Task objective: Each line below must be set down exactly; omit any image you find.

Given data:
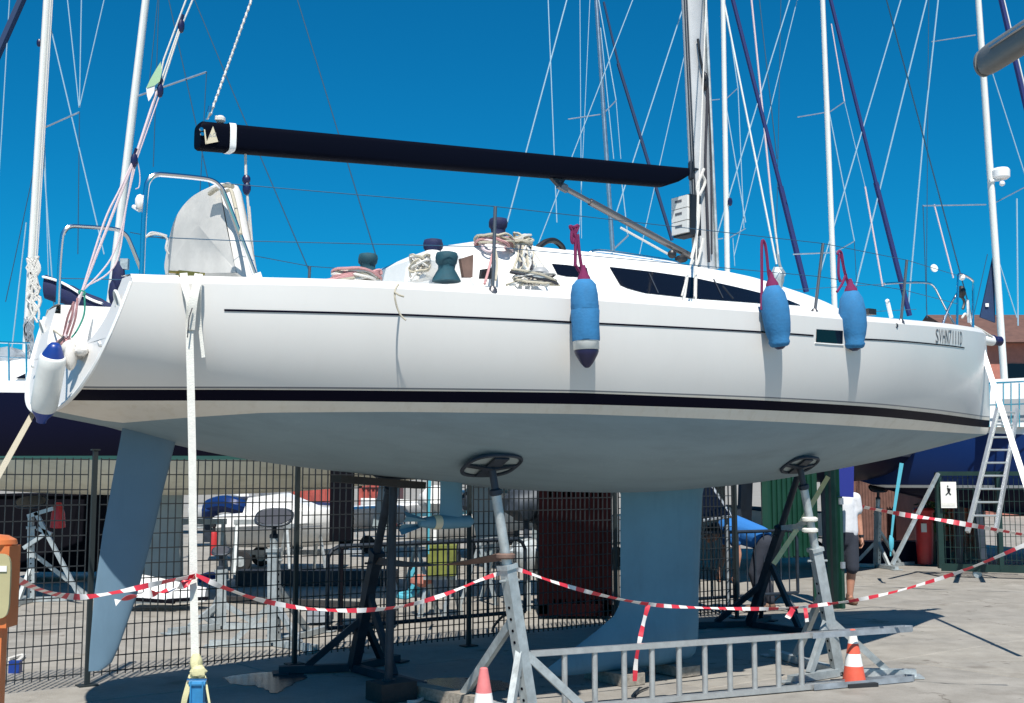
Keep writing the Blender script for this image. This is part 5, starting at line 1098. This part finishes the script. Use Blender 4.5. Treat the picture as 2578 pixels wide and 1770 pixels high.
q = MB(); q.beam(W(560,1470,16.0)*[1,1,0]+[0,0,.05], W(900,1490,15.2)*[1,1,0]+[0,0,.05], .12, .07); tag(q.build('timber_baulk', 'wood_dark', smooth=False), 'dark timber lying behind the spare stand beyond the fence', 'timber')
q = MB(); P = smoothpath([W(x, y, 14.6) for x, y in ((1002,1498),(1030,1490),(1042,1470),(1036,1450),(1046,1430))], 4); q.tube(P, .03, 6); P = smoothpath([W(x, y, 14.5) for x, y in ((1000,1500),(1025,1503),(1048,1490),(1056,1478))], 4); q.tube(P, .03, 6); tag(q.build('rope_tangle', 'webbing_cyan'), 'cyan rope tangle by the olive crate', 'rope')
q = MB(); addrib(q, [W(1082,1205,12.6), W(1079,1300,12.6), W(1077,1395,12.6)], .03, th=.003); tag(q.build('hanging_strap', 'webbing_cyan'), 'cyan strap hanging behind the sail drive', 'strap')
q = MB(); q.blob(W(1060,1462,14.4), .13, .1, .08, 10, jit=.2); tag(q.build('cloth_bundle', 'terracotta'), 'rust coloured cloth bundle beside the olive crate', 'cloth')
e = thing('fire_extinguisher', 'small red extinguisher beyond the fence next to the beige headed stand', 'extinguisher', tuple(W(537,1400,14.0)))
q = MB(); q.lathe([(.04,0),(.045,.02),(.045,.24),(.03,.28)], W(537,1398,14), (0,0,1), 12); q.build('cylinder', 'red', e)
q = MB(); q.lathe([(.018,.28),(.018,.32),(.03,.33),(.03,.36)], W(537,1398,14), (0,0,1), 10); q.build('valve', 'black_plastic', e)
# inflatable
e = thing('inflatable_boat', 'blue covered inflatable boat stacked beyond the fence', 'boat', tuple(W(575,1300,24)*[1,1,0]))
q = MB(); P = smoothpath([W(x, y, yy) for x, y, yy in ((528,1295,23.4),(532,1275,23.4),(570,1268,23.2),(610,1280,23.2),(632,1290,23.8),(610,1278,24.6),(565,1270,24.6),(530,1280,24.4))], 4); q.tube(P, .16, 10, closed=True); q.build('tube', 'hull_blue', e)
q = MB(); q.box(W(585,1330,24), (.9,1.0,.5)); q.build('crate_support', 'steel_dark', e, smooth=False)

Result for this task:
Keep writing the Blender script for this image. This is part 5, starting at line 1098. This part finishes the script. Use Blender 4.5. Treat the picture as 2578 pixels wide and 1770 pixels high.
q = MB(); q.beam(W(560,1470,16.0)*[1,1,0]+[0,0,.05], W(900,1490,15.2)*[1,1,0]+[0,0,.05], .12, .07); tag(q.build('timber_baulk', 'wood_dark', smooth=False), 'dark timber lying behind the spare stand beyond the fence', 'timber')
q = MB(); P = smoothpath([W(x, y, 14.6) for x, y in ((1002,1498),(1030,1490),(1042,1470),(1036,1450),(1046,1430))], 4); q.tube(P, .03, 6); P = smoothpath([W(x, y, 14.5) for x, y in ((1000,1500),(1025,1503),(1048,1490),(1056,1478))], 4); q.tube(P, .03, 6); tag(q.build('rope_tangle', 'webbing_cyan'), 'cyan rope tangle by the olive crate', 'rope')
q = MB(); addrib(q, [W(1082,1205,12.6), W(1079,1300,12.6), W(1077,1395,12.6)], .03, th=.003); tag(q.build('hanging_strap', 'webbing_cyan'), 'cyan strap hanging behind the sail drive', 'strap')
q = MB(); q.blob(W(1060,1462,14.4), .13, .1, .08, 10, jit=.2); tag(q.build('cloth_bundle', 'terracotta'), 'rust coloured cloth bundle beside the olive crate', 'cloth')
e = thing('fire_extinguisher', 'small red extinguisher beyond the fence next to the beige headed stand', 'extinguisher', tuple(W(537,1400,14.0)))
q = MB(); q.lathe([(.04,0),(.045,.02),(.045,.24),(.03,.28)], W(537,1398,14), (0,0,1), 12); q.build('cylinder', 'red', e)
q = MB(); q.lathe([(.018,.28),(.018,.32),(.03,.33),(.03,.36)], W(537,1398,14), (0,0,1), 10); q.build('valve', 'black_plastic', e)
# inflatable
e = thing('inflatable_boat', 'blue covered inflatable boat stacked beyond the fence', 'boat', tuple(W(575,1300,24)*[1,1,0]))
q = MB(); P = smoothpath([W(x, y, yy) for x, y, yy in ((528,1295,23.4),(532,1275,23.4),(570,1268,23.2),(610,1280,23.2),(632,1290,23.8),(610,1278,24.6),(565,1270,24.6),(530,1280,24.4))], 4); q.tube(P, .16, 10, closed=True); q.build('tube', 'hull_blue', e)
q = MB(); q.box(W(585,1330,24), (.9,1.0,.5)); q.build('crate_support', 'steel_dark', e, smooth=False)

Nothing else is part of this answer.